WHAT TO WORK ON —
Present every line in which the string "picture" appears.

[Entries with scene source code]
====

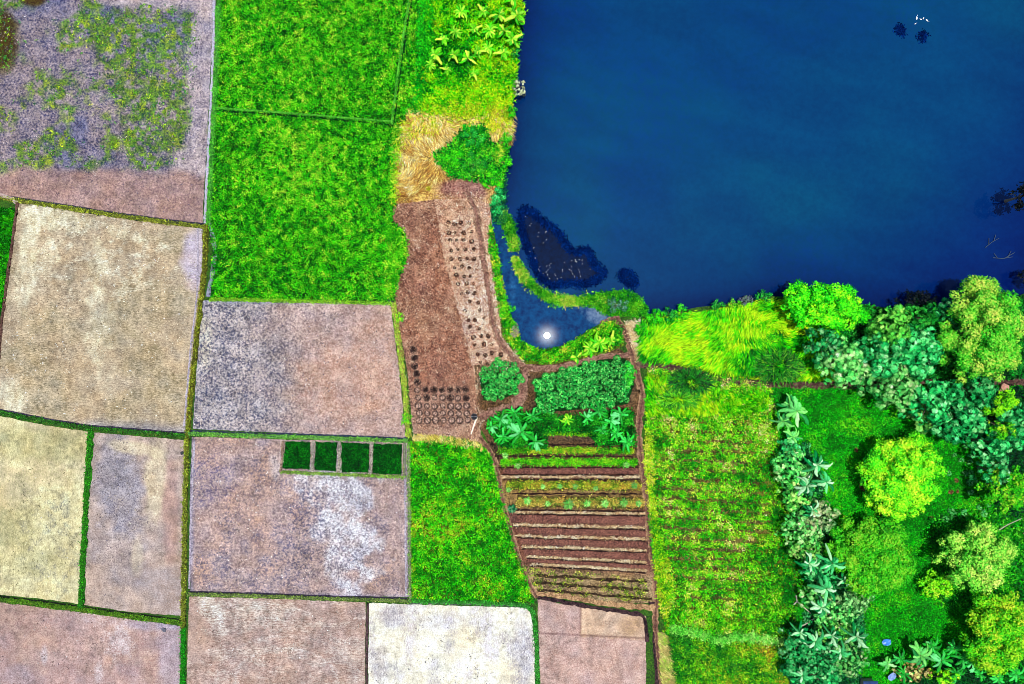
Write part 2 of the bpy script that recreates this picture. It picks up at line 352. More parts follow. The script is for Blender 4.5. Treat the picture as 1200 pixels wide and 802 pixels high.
def fK(x, y):
    n = fbm(x, y, 60, 26); A = mixc(np.tile([246, 236, 184.], (len(x), 1)), [232, 214, 170], sm(.4, .6, n)); B = mixc(np.tile([214, 202, 150.], (len(x), 1)), [180, 172, 128], n)
    d = g(x, y, 5, 620, 45, 30)+g(x, y, 55, 520, 70, 22)+.7*g(x, y, 40, 660, 45, 18); A = mixc(A, [206, 198, 146], d*.7); B = mixc(B, [160, 158, 112], d*.8)
    sp = sm(.52, .6, fbm(x, y, 7, 27))*g(x, y, 60, 640, 40, 70); B = mixc(B, [140, 138, 120], sp)
    return A, B
sheet('yellow_field', [(-60, 478), (0, 488), (50, 498), (103, 506), (99, 600), (93, 708), (50, 702), (0, 697), (-60, 690)], fK, M_tillv)
def fL(x, y):
    n = fbm(x, y, 40, 36); A = mixc(np.tile([214, 192, 176.], (len(x), 1)), [200, 184, 178], sm(.4, .6, n)); B = np.tile([158, 136, 126.], (len(x), 1))
    bl = g(x, y, 140, 570, 32, 55, -.25, .5)+.6*g(x, y, 140, 640, 30, 40, 0, .6); A = mixc(A, [200, 192, 196], bl*.7); B = mixc(B, [108, 104, 122], bl*.75)
    cr = g(x, y, 183, 560, 13, 55, .1, .5)+g(x, y, 155, 525, 35, 8, .2)+.6*g(x, y, 160, 650, 8, 25); A = mixc(A, [248, 232, 194], cr*.8); B = mixc(B, [196, 176, 146], cr*.8)
    rd = g(x, y, 200, 600, 10, 70); A = mixc(A, [204, 166, 150], rd*.7); B = mixc(B, [160, 126, 120], rd*.7)
    return A, B
sheet('pale_field', [(109, 507), (160, 511), (217, 516), (215, 600), (214, 722), (150, 717), (98, 709), (102, 600)], fL, M_soilF)
def fM(x, y):
    n = fbm(x, y, 40, 46); A = mixc(np.tile([214, 184, 168.], (len(x), 1)), [206, 178, 172], sm(.4, .65, n)); B = np.tile([160, 126, 120.], (len(x), 1))
    w = g(x, y, 140, 752, 16, 24, .5, .8, 7)+g(x, y, 52, 766, 4, 12)+g(x, y, 116, 790, 6, 14)+.6*g(x, y, 110, 722, 40, 9, .3); A = mixc(A, [240, 226, 226], w*.8)
    bl = g(x, y, 200, 770, 16, 60)+g(x, y, 180, 732, 35, 8)+.7*g(x, y, 20, 795, 20, 18); A = mixc(A, [204, 194, 208], bl*.6); B = mixc(B, [140, 126, 144], bl*.6)
    return A, B
sheet('rosy_field', [(-60, 696), (0, 706), (95, 718), (214, 734), (213, 830), (213, 870), (-60, 870)], fM, M_soilF)
def fH(x, y):
    n = fbm(x, y, 40, 56); A = mixc(np.tile([220, 192, 178.], (len(x), 1)), [206, 180, 166], n); B = np.tile([156, 126, 114.], (len(x), 1))
    w = g(x, y, 248, 716, 12, 36, -.45, .35)+.7*g(x, y, 300, 715, 60, 14, 0, .8, 9)+.5*sm(.5, .6, fbm(x*.6, y*2.2, 14, 57)); A = mixc(A, [255, 250, 235], w*.75); 
    tr = g(x, y, 228, 745, 16, 34, -.2, .2); A = mixc(A, [206, 176, 158], tr); B = mixc(B, [178, 148, 132], tr)
    r = np.hypot((x-335)/1.5, (y-800)); ar = np.exp(-((r-38-4*fbm(x, y, 20, 8))/1.6)**2)+np.exp(-((r-55)/1.5)**2)*.5; A = mixc(A, [246, 236, 226], ar*.7)
    return A, B
sheet('streaked_field', [(222, 699), (330, 702), (429, 706), (428, 760), (427, 870), (218, 870), (219, 780)], fH, M_till)
def fI(x, y):
    n = fbm(x*1.6, y*.7, 24, 66); A = np.tile([268, 262, 236.], (len(x), 1)); B = mixc(np.tile([248, 240, 214.], (len(x), 1)), [206, 196, 194], sm(.5, .65, n))
    d = g(x, y, 460, 722, 20, 14)+g(x, y, 612, 770, 14, 50)+.8*g(x, y, 445, 780, 14, 24)+.6*g(x, y, 520, 728, 30, 12); B = mixc(B, [136, 130, 152], d*.7); A = mixc(A, [226, 220, 226], d*.6)
    t = g(x, y, 595, 790, 16, 25)+g(x, y, 545, 745, 25, 14); A = mixc(A, [248, 232, 196], t*.6)
    return A, B
sheet('whitish_field', [(433, 707), (530, 710), (612, 712), (623, 716), (627, 760), (628, 870), (431, 870), (432, 760)], fI, M_tillv)
def fJ(x, y):
    n = fbm(x, y, 30, 76); A = mixc(np.tile([228, 200, 184.], (len(x), 1)), [216, 184, 174], n); B = np.tile([168, 132, 122.], (len(x), 1))
    u = (y < 744+.05*(x-632)) & (x > 680); A[u] = [232, 202, 172]; B[u] = [196, 160, 132]
    A = mixc(A, [222, 178, 124], g(x, y, 738, 732, 14, 12)*.7)
    l = np.exp(-((y-742-.05*(x-632))/1.2)**2)+np.exp(-((x-680)/1.0)**2)*(y < 742); A = mixc(A, [120, 88, 84], l*.7); B = mixc(B, [96, 70, 70], l*.7)
    return A, B
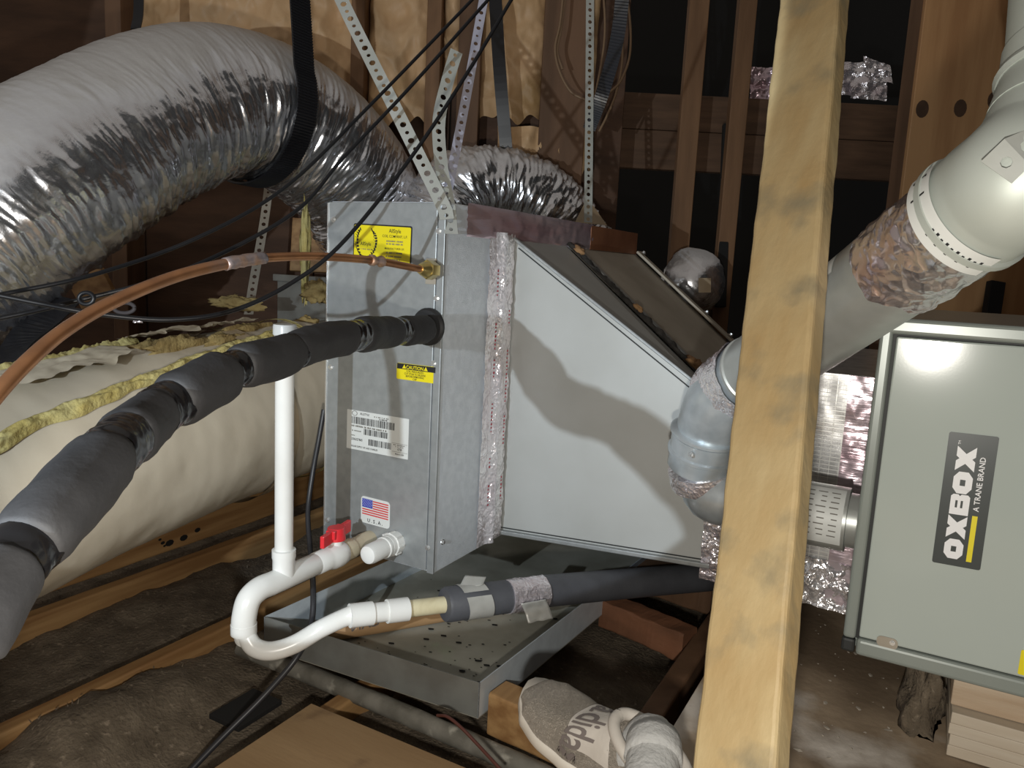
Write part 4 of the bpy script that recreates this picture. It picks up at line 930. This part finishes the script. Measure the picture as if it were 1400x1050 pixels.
# ================================================================== PERFORATED STRAPS
cf = -ray(560, 150); cf = (cf[0], cf[1], 0)
G2 = 'perforated hanger straps'
tag(perforated('perforated_strap', [W(440, -70, 1.60), W(467, 0, 1.57), W(540, 148, 1.50), W(606, 282, 1.445), W(611, 300, 1.438)], .027, cf, zinc), 'leaning perforated strap from top to the cabinet corner', 'strap', G2)
tag(perforated('perforated_strap', [W(624, 70, 1.56), W(612, 110, 1.55), W(600, 165, 1.53), W(603, 225, 1.51), W(613, 280, 1.49), W(617, 320, 1.475)], .026, (cf[0]+260, cf[1], 0), zinc), 'curved perforated strap with a free upper end above the cabinet', 'strap', G2)
tag(perforated('perforated_strap', [W(672, -60, 1.72), W(661, 0, 1.70), W(636, 140, 1.65), W(612, 262, 1.60)], .020, (cf[0], cf[1], 0), mat('blue_zinc', (.50, .50, .60), .4, .5)), 'bluish perforated strap slanting up from the cabinet top', 'strap', G2)
tag(perforated('perforated_strap', [W(807, -80, 2.42), W(806, 100, 2.40), W(804, 304, 2.40)], .026, cf, zinc), 'straight vertical perforated strap to the far end of the rail', 'strap', G2)
tag(perforated('perforated_strap', [W(378, 150, 2.75), W(368, 250, 2.72), W(360, 310, 2.68), W(346, 390, 2.62), (W(340, 430, 2.55))], .030, (cf[0], cf[1], 0), sheet_dark, None, .024), 'dim perforated strap hanging behind the copper tube', 'strap', G2)
tag(mk('cardboard_peak', [W(786, 304, 2.55), W(830, 308, 2.55), W(803, 270, 2.6), W(786, 304, 2.62), W(830, 308, 2.62), W(803, 270, 2.65)], [(0, 1, 2), (5, 4, 3), (0, 3, 4, 1), (1, 4, 5, 2), (2, 5, 3, 0)], tape_tan), 'small tan triangular scrap behind the rail at the strap foot', 'scrap')
# foil scraps stuck to the beam
for (lb, c, dw, dh, sd) in (('brown silver foil tape square left of the pale post', (1027, 92), (35, 0), (-2, 45), 3), ('crumpled foil tape strip right of the pale post', (1146, 84), (48, 2), (0, 46), 7), ('bright folded foil scrap printed red above the beam', (1180, 77), (38, 12), (2, 26), 12), ('small bright foil curl at the end of the foil strip', (1163, 104), (50, 4), (0, 30), 17)):
    dpt = 3.42 if sd < 10 else 3.40
    o_ = W(*c, dpt); a = W(c[0]+dw[0], c[1]+dw[1], dpt)-o_; b = W(c[0]+dh[0], c[1]+dh[1], dpt)-o_
    o2 = crink('foil_scrap', o_, a, b, -FH, 26, 26, .018, 22, foil_p if sd == 3 else foil, None, sd); tag(o2, lb, 'foil scrap', 'foil scraps on the beam')
# ================================================================== DRAIN PAN
def pz(px, py, z): return onZ(px, py, z)
ZT, ZBm = GZ-.76, GZ-.83
pFL, pFR = onZ(361, 843, ZT), onZ(656, 934, ZT)
dxp = (pFR-pFL); wpan = dxp.length; ux = dxp.normalized(); uy = Vector((-ux.y, ux.x, 0))
uy = (onZ(801, 822, ZT)-pFR).normalized()
LP = 1.15
pan = thing('drain_pan', 'shallow galvanised drain pan under the coil with dirty floor', 'pan', (pFL+pFR)/2+uy*.4-Vector((0, 0, ZT-ZBm)))
def pp(a, b, z): return pFL+ux*a+uy*b+Vector((0, 0, z-ZT))
th = .0022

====

FULL OUTPUT —
Write part 2 of the bpy script that recreates this picture. It picks up at line 352. More parts follow. The script is for Blender 4.5. Treat the picture as 1200 pixels wide and 802 pixels high.
Write part 4 of the bpy script that recreates this picture. It picks up at line 930. This part finishes the script. Measure the picture as if it were 1400x1050 pixels.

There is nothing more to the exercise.